According to CIPESA’s Legal Officer, Edrine Wanyama, the ruling to hear the opinions of the expert organisations could help in shaping new and emerging areas of the law in Uganda on the need to respect privacy and other rights in the deployment of digital technologies in public digitalisation programmes, including initiatives like the Digital ID.

“This is a demonstration of the commitment of the courts to remain open to new and emerging knowledge and jurisprudence and to receive expert opinions on how to protect citizens from potential harms associated with the use of technology,” said Wanyama. 

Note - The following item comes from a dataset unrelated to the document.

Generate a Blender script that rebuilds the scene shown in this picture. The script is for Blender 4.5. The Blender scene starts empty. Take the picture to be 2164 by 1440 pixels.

CIPESA anticipates that the court will draw considerable knowledge from the amicus submissions and reach a decision that ensures that the roll-out of the digital ID system does not serve as a tool for exclusion but as an inclusion tool for all persons in accessing social and economic services.

Access Now, ARTICLE 19, and CIPESA aim to continue offering the court expert views that could help to ensure that the digital ID system is implemented in a manner that respects minimum human rights standards and promotes and protects rights and freedoms.